A recent report by the New York Fed shows some basic relationships between education, debt, and home ownership rates. They show differences of only a few percentage points in home ownership rates between college graduates with and without student debt: about 42 percent to 38 percent at age 30. Among those with debt, home ownership differences between those with less than or more than $25,000 in debt were no more than two percentage points. These are much smaller than the differences between college and high school graduates, or even college graduates and those with some college but no degree. People with education and debt, on average, do much better than those with neither.

This seems to contrast with suggestions that student debt is a massive barrier to home ownership, such as this report from last year. The headline figure is that in a survey, 71 percent of non-homeowners with student loan debts “said the burden of those monthly payments was keeping them from buying a home. More than half said it would likely continue do so for more than five years.” At face value, this is impossible to reconcile with the modest home ownership differences found by the New York Fed report.
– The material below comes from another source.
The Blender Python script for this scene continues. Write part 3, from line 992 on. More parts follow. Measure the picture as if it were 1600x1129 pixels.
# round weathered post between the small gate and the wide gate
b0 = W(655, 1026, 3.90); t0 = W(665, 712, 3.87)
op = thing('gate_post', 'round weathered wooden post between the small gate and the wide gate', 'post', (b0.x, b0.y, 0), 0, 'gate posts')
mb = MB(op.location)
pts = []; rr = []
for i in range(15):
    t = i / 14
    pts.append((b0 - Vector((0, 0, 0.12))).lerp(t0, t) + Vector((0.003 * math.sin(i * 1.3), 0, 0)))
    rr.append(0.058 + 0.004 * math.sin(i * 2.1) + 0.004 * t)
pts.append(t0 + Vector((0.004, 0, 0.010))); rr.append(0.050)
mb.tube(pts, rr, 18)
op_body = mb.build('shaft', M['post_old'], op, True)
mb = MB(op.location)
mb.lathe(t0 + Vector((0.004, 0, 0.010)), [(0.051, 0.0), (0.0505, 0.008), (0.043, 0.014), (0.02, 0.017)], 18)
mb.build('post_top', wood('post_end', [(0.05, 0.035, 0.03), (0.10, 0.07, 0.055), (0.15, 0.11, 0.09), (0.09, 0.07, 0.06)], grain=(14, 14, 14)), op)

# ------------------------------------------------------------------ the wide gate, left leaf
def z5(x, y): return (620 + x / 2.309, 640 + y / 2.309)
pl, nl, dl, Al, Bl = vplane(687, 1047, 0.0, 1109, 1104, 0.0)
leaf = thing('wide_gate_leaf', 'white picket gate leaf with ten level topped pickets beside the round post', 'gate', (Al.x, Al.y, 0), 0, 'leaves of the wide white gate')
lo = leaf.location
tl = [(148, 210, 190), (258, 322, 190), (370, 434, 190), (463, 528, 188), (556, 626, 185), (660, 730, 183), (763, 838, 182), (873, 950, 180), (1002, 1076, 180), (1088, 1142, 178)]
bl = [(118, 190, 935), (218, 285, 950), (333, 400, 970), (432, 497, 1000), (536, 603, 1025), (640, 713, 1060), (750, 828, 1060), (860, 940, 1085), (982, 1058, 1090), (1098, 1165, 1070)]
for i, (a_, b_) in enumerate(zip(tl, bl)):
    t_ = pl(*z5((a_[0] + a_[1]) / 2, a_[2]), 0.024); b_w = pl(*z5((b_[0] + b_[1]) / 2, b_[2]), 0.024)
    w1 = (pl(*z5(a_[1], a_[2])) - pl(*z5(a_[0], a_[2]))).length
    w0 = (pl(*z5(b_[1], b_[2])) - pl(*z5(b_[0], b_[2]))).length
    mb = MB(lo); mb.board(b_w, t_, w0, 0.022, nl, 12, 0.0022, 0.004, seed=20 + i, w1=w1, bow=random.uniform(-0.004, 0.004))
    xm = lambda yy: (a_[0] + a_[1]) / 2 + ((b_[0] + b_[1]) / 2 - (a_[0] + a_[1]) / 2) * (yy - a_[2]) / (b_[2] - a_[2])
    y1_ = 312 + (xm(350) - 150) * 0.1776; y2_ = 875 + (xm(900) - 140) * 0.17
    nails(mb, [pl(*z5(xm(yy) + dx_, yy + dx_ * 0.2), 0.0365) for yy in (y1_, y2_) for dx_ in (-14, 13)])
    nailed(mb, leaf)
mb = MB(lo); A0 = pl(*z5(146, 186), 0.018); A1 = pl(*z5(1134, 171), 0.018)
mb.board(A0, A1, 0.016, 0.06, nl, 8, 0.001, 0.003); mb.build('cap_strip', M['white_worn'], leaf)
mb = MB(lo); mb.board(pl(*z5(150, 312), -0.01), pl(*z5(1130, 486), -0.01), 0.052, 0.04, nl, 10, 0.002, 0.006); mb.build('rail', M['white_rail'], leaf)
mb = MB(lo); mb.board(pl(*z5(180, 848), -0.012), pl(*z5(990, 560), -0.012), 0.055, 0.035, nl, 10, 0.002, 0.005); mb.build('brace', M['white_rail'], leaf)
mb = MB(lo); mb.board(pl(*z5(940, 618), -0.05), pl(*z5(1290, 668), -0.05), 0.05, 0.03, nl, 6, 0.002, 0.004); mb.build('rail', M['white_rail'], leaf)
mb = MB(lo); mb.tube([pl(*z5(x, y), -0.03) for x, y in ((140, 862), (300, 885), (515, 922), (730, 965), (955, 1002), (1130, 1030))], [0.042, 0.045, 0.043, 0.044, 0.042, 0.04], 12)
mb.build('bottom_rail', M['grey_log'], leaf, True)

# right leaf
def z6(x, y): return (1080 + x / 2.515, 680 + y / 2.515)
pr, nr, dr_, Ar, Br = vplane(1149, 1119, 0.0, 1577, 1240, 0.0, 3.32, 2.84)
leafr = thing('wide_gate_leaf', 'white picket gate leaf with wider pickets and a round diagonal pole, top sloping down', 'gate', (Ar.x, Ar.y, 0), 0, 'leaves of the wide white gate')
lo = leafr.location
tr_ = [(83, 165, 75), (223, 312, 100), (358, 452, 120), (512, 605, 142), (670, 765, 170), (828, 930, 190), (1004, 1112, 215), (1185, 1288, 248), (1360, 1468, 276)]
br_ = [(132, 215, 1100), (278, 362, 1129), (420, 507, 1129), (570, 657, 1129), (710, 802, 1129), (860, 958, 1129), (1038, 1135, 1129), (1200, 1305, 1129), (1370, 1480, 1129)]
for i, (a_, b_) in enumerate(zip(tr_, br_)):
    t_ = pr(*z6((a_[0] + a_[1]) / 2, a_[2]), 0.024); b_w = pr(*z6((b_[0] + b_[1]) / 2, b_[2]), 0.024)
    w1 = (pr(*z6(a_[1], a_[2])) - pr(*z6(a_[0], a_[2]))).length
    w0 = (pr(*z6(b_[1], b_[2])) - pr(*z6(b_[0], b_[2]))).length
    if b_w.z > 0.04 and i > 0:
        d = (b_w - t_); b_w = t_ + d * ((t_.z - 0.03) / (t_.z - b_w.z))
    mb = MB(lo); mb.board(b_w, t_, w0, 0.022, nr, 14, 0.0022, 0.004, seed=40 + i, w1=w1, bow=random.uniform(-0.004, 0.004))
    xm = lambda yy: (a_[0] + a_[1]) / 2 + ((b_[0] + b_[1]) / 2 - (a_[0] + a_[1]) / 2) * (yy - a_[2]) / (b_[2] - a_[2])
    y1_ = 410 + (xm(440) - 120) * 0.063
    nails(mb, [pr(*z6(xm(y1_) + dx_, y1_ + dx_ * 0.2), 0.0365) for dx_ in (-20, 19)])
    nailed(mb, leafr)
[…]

However, if the survey respondents interpreted the question as meaning debt was one factor among several, then these two studies may be showing two aspects of the same phenomenon. Imagine 100 30-year-old college graduates with student debt and 100 graduates without debt. Thirty-eight of the first group own their homes. If you ask the remaining 62 debtors whether student debt is keeping them from buying a house, the latter report says 44 of them (71 percent of 62) will answer yes. And that’s no surprise: student loans are one more bill to worry about every month, and they may be unwilling or unable to take on a mortgage on top of those loans. However, only 42 of the non-debtors own their homes. One interpretation is that of those 44 worried debtors, only 4 are close enough to the margin that their student debt is really the deciding factor between buying and renting. The effects of debt are fairly small in the aggregate, but the number of people who feel affected is 10 times larger.